Strengthening and Self-Reinforcement of Polyacrylamide/Chitosan Hydrogel through Salting-Out Treatment and Mechanical Training

Applications of hydrogels─such as in biomimetic artificial muscles─demand a high capacity for large deformation, exceptional strength, and unique self-reinforcement properties. However, designing hydrogels that combine all these attributes remains a challenge. In this work, we strengthen the polyacrylamide/chitosan composite hydrogel by employing a salting-out treatment. Subsequent mechanical training through cyclic loading induces self-reinforcement: when the external deformation exceeds the training deformation, i.e., the historical maximal stretch ratio, the hydrogel exhibits a higher stress compared to the case of monotonic loading. The mechanisms of strengthening and self-reinforcement were elucidated through a combination of mechanical experiments and molecular dynamics simulations. The strengthening of the hydrogel is attributed to the aggregation of chitosan chains, driven by both the shielding of electrostatic repulsion and hydrophobic association.
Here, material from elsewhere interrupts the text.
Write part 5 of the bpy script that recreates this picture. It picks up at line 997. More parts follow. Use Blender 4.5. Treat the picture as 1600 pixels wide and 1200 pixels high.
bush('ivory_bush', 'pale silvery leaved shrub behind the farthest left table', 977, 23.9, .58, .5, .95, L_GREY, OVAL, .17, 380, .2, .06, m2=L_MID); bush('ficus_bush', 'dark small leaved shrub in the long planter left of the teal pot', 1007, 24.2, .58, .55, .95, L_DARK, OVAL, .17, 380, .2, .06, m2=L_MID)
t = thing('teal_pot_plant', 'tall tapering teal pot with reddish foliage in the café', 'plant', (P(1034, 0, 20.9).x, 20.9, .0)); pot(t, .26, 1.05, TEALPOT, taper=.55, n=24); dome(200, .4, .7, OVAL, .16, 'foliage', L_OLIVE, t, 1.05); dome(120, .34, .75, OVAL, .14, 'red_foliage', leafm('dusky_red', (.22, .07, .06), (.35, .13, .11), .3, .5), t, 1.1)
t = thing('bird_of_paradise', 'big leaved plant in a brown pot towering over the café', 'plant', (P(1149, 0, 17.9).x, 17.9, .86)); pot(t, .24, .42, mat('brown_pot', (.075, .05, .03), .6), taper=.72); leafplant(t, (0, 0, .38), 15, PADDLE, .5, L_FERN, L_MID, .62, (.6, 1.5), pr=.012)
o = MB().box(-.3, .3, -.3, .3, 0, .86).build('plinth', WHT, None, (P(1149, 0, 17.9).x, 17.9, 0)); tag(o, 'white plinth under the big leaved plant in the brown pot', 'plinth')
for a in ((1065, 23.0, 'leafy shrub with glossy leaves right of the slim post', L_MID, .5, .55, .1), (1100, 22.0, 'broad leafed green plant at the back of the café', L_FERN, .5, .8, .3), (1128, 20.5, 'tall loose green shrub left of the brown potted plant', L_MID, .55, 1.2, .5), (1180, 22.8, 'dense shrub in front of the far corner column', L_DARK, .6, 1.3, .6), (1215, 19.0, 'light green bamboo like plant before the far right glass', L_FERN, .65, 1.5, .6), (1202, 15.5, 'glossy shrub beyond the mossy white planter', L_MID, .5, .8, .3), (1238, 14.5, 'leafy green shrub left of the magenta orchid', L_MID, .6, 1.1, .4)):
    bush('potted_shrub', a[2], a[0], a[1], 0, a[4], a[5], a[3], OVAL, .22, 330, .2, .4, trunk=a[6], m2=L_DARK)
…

Additionally, cyclic loading promotes the integration of residual dissociated chitosan chains into these aggregated chains, forming larger and stronger cluster domains that further reinforce the hydrogel. Moreover, hydrogels treated with a lower concentration of sodium chloride solution exhibited more pronounced self-reinforcement, a phenomenon effectively explained by the proposed physical picture. This work offers deeper insights into the mechanisms of hydrogel self-reinforcement and provides valuable guidance for designing hydrogels with superior self-reinforcement, thereby presenting a feasible method for developing soft biomimetic devices.